## WHAT YOU WILL DO
The listing beneath should be written out in full, exactly as shown.

## DATASET SECTION
________
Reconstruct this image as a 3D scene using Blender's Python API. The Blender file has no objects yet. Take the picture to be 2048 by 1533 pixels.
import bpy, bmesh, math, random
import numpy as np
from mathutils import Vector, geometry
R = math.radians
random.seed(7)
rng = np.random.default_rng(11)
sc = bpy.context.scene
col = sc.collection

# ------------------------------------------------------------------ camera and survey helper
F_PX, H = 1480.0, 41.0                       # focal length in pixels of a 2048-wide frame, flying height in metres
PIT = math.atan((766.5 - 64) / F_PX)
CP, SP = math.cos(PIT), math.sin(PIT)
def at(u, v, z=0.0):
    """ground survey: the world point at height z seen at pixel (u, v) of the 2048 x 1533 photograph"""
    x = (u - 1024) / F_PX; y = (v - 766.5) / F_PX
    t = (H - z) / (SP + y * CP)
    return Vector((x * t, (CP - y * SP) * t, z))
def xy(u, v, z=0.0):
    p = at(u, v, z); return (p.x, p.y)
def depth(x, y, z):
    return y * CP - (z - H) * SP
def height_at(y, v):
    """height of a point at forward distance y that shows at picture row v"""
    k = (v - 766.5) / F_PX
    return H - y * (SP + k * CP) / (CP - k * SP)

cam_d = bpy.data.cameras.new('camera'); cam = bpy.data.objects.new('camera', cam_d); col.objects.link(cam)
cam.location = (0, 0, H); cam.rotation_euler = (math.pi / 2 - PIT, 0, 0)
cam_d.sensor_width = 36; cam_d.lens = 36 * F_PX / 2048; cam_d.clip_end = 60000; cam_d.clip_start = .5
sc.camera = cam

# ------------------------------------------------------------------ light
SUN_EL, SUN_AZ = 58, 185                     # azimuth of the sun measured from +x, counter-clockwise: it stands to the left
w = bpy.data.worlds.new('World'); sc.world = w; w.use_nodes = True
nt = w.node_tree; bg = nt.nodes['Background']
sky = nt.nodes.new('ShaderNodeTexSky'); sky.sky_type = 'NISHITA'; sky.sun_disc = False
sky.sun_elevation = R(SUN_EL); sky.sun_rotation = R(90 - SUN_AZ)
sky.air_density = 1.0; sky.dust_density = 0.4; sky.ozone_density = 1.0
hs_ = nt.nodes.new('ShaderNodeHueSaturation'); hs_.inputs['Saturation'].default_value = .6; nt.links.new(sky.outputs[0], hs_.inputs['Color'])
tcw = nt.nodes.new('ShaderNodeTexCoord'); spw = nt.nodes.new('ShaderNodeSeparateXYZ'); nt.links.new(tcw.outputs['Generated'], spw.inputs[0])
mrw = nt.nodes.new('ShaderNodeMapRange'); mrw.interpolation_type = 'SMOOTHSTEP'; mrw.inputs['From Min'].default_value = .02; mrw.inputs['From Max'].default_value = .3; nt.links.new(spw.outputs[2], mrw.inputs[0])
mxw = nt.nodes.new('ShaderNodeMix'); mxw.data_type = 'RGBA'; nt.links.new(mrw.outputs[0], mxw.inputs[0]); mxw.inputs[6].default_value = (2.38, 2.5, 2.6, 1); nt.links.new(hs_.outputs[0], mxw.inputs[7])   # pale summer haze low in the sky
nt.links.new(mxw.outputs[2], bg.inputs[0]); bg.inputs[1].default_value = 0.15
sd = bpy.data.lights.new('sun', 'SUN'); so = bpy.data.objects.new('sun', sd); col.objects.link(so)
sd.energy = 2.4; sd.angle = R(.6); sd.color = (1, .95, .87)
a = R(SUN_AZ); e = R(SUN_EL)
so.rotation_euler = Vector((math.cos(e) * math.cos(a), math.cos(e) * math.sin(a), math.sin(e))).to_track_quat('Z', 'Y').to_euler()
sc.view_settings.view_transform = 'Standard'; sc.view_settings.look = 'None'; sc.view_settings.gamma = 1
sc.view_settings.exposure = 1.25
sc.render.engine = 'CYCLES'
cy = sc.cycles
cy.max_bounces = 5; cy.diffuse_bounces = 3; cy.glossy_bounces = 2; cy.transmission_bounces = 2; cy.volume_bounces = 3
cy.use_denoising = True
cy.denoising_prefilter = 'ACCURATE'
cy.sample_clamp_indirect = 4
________
## WRITTEN SOLUTION
Reconstruct this image as a 3D scene using Blender's Python API. The Blender file has no objects yet. Take the picture to be 2048 by 1533 pixels.
import bpy, bmesh, math, random
import numpy as np
from mathutils import Vector, geometry
R = math.radians
random.seed(7)
rng = np.random.default_rng(11)
sc = bpy.context.scene
col = sc.collection

# ------------------------------------------------------------------ camera and survey helper
F_PX, H = 1480.0, 41.0                       # focal length in pixels of a 2048-wide frame, flying height in metres
PIT = math.atan((766.5 - 64) / F_PX)
CP, SP = math.cos(PIT), math.sin(PIT)
def at(u, v, z=0.0):
    """ground survey: the world point at height z seen at pixel (u, v) of the 2048 x 1533 photograph"""
    x = (u - 1024) / F_PX; y = (v - 766.5) / F_PX
    t = (H - z) / (SP + y * CP)
    return Vector((x * t, (CP - y * SP) * t, z))
def xy(u, v, z=0.0):
    p = at(u, v, z); return (p.x, p.y)
def depth(x, y, z):
    return y * CP - (z - H) * SP
def height_at(y, v):
    """height of a point at forward distance y that shows at picture row v"""
    k = (v - 766.5) / F_PX
    return H - y * (SP + k * CP) / (CP - k * SP)

cam_d = bpy.data.cameras.new('camera'); cam = bpy.data.objects.new('camera', cam_d); col.objects.link(cam)
cam.location = (0, 0, H); cam.rotation_euler = (math.pi / 2 - PIT, 0, 0)
cam_d.sensor_width = 36; cam_d.lens = 36 * F_PX / 2048; cam_d.clip_end = 60000; cam_d.clip_start = .5
sc.camera = cam

# ------------------------------------------------------------------ light
SUN_EL, SUN_AZ = 58, 185                     # azimuth of the sun measured from +x, counter-clockwise: it stands to the left
w = bpy.data.worlds.new('World'); sc.world = w; w.use_nodes = True
nt = w.node_tree; bg = nt.nodes['Background']
sky = nt.nodes.new('ShaderNodeTexSky'); sky.sky_type = 'NISHITA'; sky.sun_disc = False
sky.sun_elevation = R(SUN_EL); sky.sun_rotation = R(90 - SUN_AZ)
sky.air_density = 1.0; sky.dust_density = 0.4; sky.ozone_density = 1.0
hs_ = nt.nodes.new('ShaderNodeHueSaturation'); hs_.inputs['Saturation'].default_value = .6; nt.links.new(sky.outputs[0], hs_.inputs['Color'])
tcw = nt.nodes.new('ShaderNodeTexCoord'); spw = nt.nodes.new('ShaderNodeSeparateXYZ'); nt.links.new(tcw.outputs['Generated'], spw.inputs[0])
mrw = nt.nodes.new('ShaderNodeMapRange'); mrw.interpolation_type = 'SMOOTHSTEP'; mrw.inputs['From Min'].default_value = .02; mrw.inputs['From Max'].default_value = .3; nt.links.new(spw.outputs[2], mrw.inputs[0])
mxw = nt.nodes.new('ShaderNodeMix'); mxw.data_type = 'RGBA'; nt.links.new(mrw.outputs[0], mxw.inputs[0]); mxw.inputs[6].default_value = (2.38, 2.5, 2.6, 1); nt.links.new(hs_.outputs[0], mxw.inputs[7])   # pale summer haze low in the sky
nt.links.new(mxw.outputs[2], bg.inputs[0]); bg.inputs[1].default_value = 0.15
sd = bpy.data.lights.new('sun', 'SUN'); so = bpy.data.objects.new('sun', sd); col.objects.link(so)
sd.energy = 2.4; sd.angle = R(.6); sd.color = (1, .95, .87)
a = R(SUN_AZ); e = R(SUN_EL)
so.rotation_euler = Vector((math.cos(e) * math.cos(a), math.cos(e) * math.sin(a), math.sin(e))).to_track_quat('Z', 'Y').to_euler()
sc.view_settings.view_transform = 'Standard'; sc.view_settings.look = 'None'; sc.view_settings.gamma = 1
sc.view_settings.exposure = 1.25
sc.render.engine = 'CYCLES'
cy = sc.cycles
cy.max_bounces = 5; cy.diffuse_bounces = 3; cy.glossy_bounces = 2; cy.transmission_bounces = 2; cy.volume_bounces = 3
cy.use_denoising = True
cy.denoising_prefilter = 'ACCURATE'
cy.sample_clamp_indirect = 4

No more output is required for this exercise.